Отдел древнерусской литературы (его часто и сейчас называют «сектор», как раньше) расположен в четырех комнатах на третьем этаже, за небольшой белой дверкой.
В этом отделе Лихачев проработал с 1937 по 1999 год, до самой кончины, то есть 62 года без перерыва.
Долгое время сектор возглавляла замечательная Варвара Павловна Адрианова-Перетц, и веселые молодые сотрудники называли сектор «монастырь игуменьи Варвары» — при всем уважении и любви к ней.
Вскоре после войны Адрианова-Перетц передала Лихачеву руководство сектором, добившись при этом, чтобы его выбрали членом-корреспондентом Академии наук. Как говорила Варвара Павловна, «члена Академии собаки меньше кусают». Лихачев активно занялся подбором ученых для развития сектора. В секторе уже работали известные специалисты по древнерусской литературе И. П. Еремин и М. О. Скрипиль. Вскоре после аспирантуры были приняты Г. Н. Моисеева и Л. А. Дмитриев. Лихачеву хотелось взять уже опытных фольклористов, таких как К. В. Чистов и В. Е. Гусев, но они нашли работу, которая была ближе к их специальности.

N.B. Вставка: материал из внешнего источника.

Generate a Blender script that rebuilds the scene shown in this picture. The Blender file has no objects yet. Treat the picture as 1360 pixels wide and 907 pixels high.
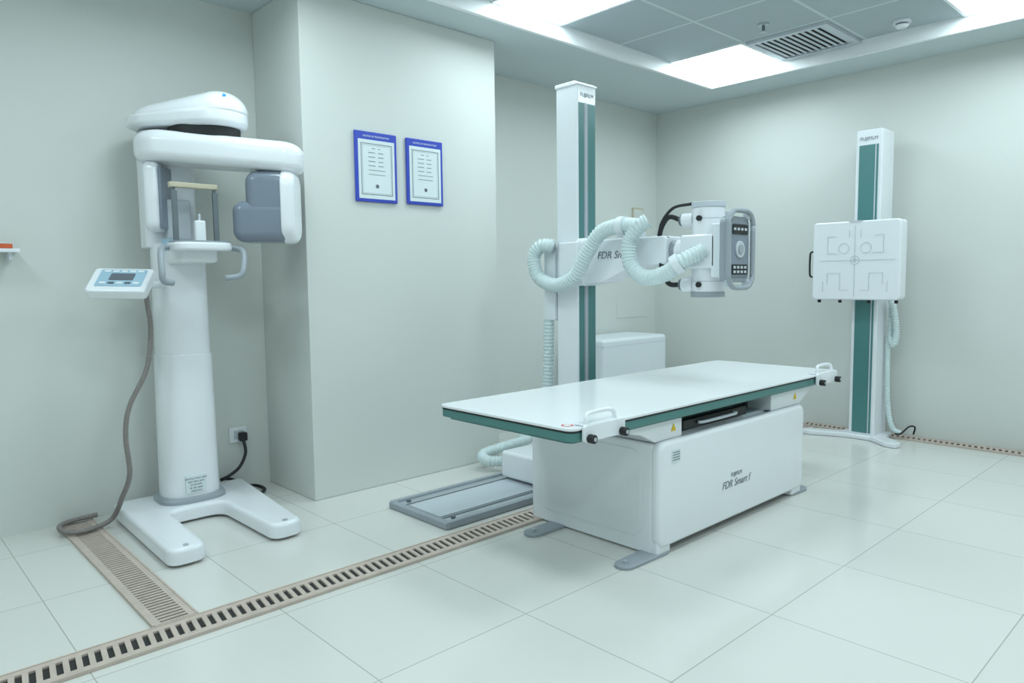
import bpy, bmesh, math
from mathutils import Matrix, Vector
sc=bpy.context.scene
sc.view_settings.view_transform='Standard'
sc.view_settings.look='None'

# ---------------- materials ----------------
def mat(name,col,rough=.4,metal=0,emit=0,noise=0,nscale=8,bump=0,coat=0):
    m=bpy.data.materials.new(name);m.use_nodes=True
    nt=m.node_tree;b=nt.nodes["Principled BSDF"]
    b.inputs["Base Color"].default_value=(*col,1)
    b.inputs["Roughness"].default_value=rough
    b.inputs["Metallic"].default_value=metal
    b.inputs["Coat Weight"].default_value=coat
    if emit:
        b.inputs["Emission Color"].default_value=(*col,1);b.inputs["Emission Strength"].default_value=emit
    if noise or bump:
        tc=nt.nodes.new("ShaderNodeTexCoord");n=nt.nodes.new("ShaderNodeTexNoise")
        n.inputs["Scale"].default_value=nscale;n.inputs["Detail"].default_value=4
        nt.links.new(tc.outputs["Object"],n.inputs["Vector"])
        if noise:
            mx=nt.nodes.new("ShaderNodeMix");mx.data_type='RGBA'
            mx.inputs["A"].default_value=(*[c*(1-noise) for c in col],1)
            mx.inputs["B"].default_value=(*[min(1,c*(1+noise)) for c in col],1)
            nt.links.new(n.outputs["Fac"],mx.inputs["Factor"]);nt.links.new(mx.outputs["Result"],b.inputs["Base Color"])
        if bump:
            bp=nt.nodes.new("ShaderNodeBump");bp.inputs["Strength"].default_value=bump;bp.inputs["Distance"].default_value=.01
            nt.links.new(n.outputs["Fac"],bp.inputs["Height"]);nt.links.new(bp.outputs["Normal"],b.inputs["Normal"])
    return m

def grid_mat(name,col,line,px,py,ox,oy,w,rough,yshift=None,var=.02,bump=.3):
    m=bpy.data.materials.new(name);m.use_nodes=True
    nt=m.node_tree;N=nt.nodes;Lk=nt.links;b=N["Principled BSDF"];b.inputs["Roughness"].default_value=rough
    tc=N.new("ShaderNodeTexCoord");sp=N.new("ShaderNodeSeparateXYZ");Lk.new(tc.outputs["Object"],sp.inputs[0])
    def M(op,a,bv=None,c=None):
        n=N.new("ShaderNodeMath");n.operation=op
        for i,v in enumerate((a,bv,c)):
            if v is None: continue
            if isinstance(v,(int,float)): n.inputs[i].default_value=v
            else: Lk.new(v,n.inputs[i])
        return n.outputs[0]
    x=sp.outputs[0];y=sp.outputs[1]
    if yshift:
        g=M('GREATER_THAN',y,yshift[0]);y=M('SUBTRACT',y,M('MULTIPLY',g,yshift[1]))
    cx=M('DIVIDE',M('SUBTRACT',x,ox),px);cy=M('DIVIDE',M('SUBTRACT',y,oy),py)
    def dist(c,p):
        return M('MULTIPLY',M('SUBTRACT',.5,M('ABSOLUTE',M('SUBTRACT',M('FRACT',c),.5))),p)
    d=M('MINIMUM',dist(cx,px),dist(cy,py))
    ln=M('LESS_THAN',d,w)
    cb=N.new("ShaderNodeCombineXYZ");Lk.new(M('FLOOR',cx),cb.inputs[0]);Lk.new(M('FLOOR',cy),cb.inputs[1])
    wn=N.new("ShaderNodeTexWhiteNoise");wn.noise_dimensions='2D';Lk.new(cb.outputs[0],wn.inputs["Vector"])
    ns=N.new("ShaderNodeTexNoise");ns.inputs["Scale"].default_value=3;ns.inputs["Detail"].default_value=6;Lk.new(tc.outputs["Object"],ns.inputs["Vector"])
    f=M('ADD',M('MULTIPLY',wn.outputs["Value"],.6),M('MULTIPLY',ns.outputs["Fac"],.4))
    m1=N.new("ShaderNodeMix");m1.data_type='RGBA'
    m1.inputs["A"].default_value=(*[c*(1-var) for c in col],1);m1.inputs["B"].default_value=(*[c*(1+var) for c in col],1);Lk.new(f,m1.inputs["Factor"])
    m2=N.new("ShaderNodeMix");m2.data_type='RGBA';Lk.new(ln,m2.inputs["Factor"]);Lk.new(m1.outputs["Result"],m2.inputs["A"]);m2.inputs["B"].default_value=(*line,1)
    Lk.new(m2.outputs["Result"],b.inputs["Base Color"])
    bp=N.new("ShaderNodeBump");bp.inputs["Strength"].default_value=bump;bp.inputs["Distance"].default_value=.002;bp.invert=True
    Lk.new(ln,bp.inputs["Height"]);Lk.new(bp.outputs["Normal"],b.inputs["Normal"])
    return m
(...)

Лихачев относился к формированию сектора очень ревностно. Когда он просил взять на работу Р. П. Дмитриеву, которую он знал еще как слушательницу своего семинара на историческом факультете в 1946 году, и не получил поддержки, он сгоряча даже опрокинул мраморный столик в кабинете научного секретаря. И Дмитриева была принята. Но такое было скорее исключением. Сама Дмитриева вспоминает:
«Как правило, он держался вежливо и сдержанно, даже если бывал недоволен. Он умел держать себя в руках. Вообще, по натуре он был человек застенчивый, но всегда собранный, благородный и элегантный, обладал интеллигентными манерами, не допускал возможности фамильярного поведения, а потому и его собеседники должны были быть сдержанными при общении с ним. При этом у него был особый дар собеседника: он умел располагать и очаровывать своих слушателей. Помню, как мы с ним пришли в Рукописный отдел Библиотеки Академии наук: мне нужно было получить рукописи для работы над кандидатской диссертацией. Дмитрий Сергеевич представил меня и стал вести приятную беседу с тремя пожилыми сотрудниками отдела — создалась очень хорошая обстановка, что в дальнейшем очень помогло мне в работе».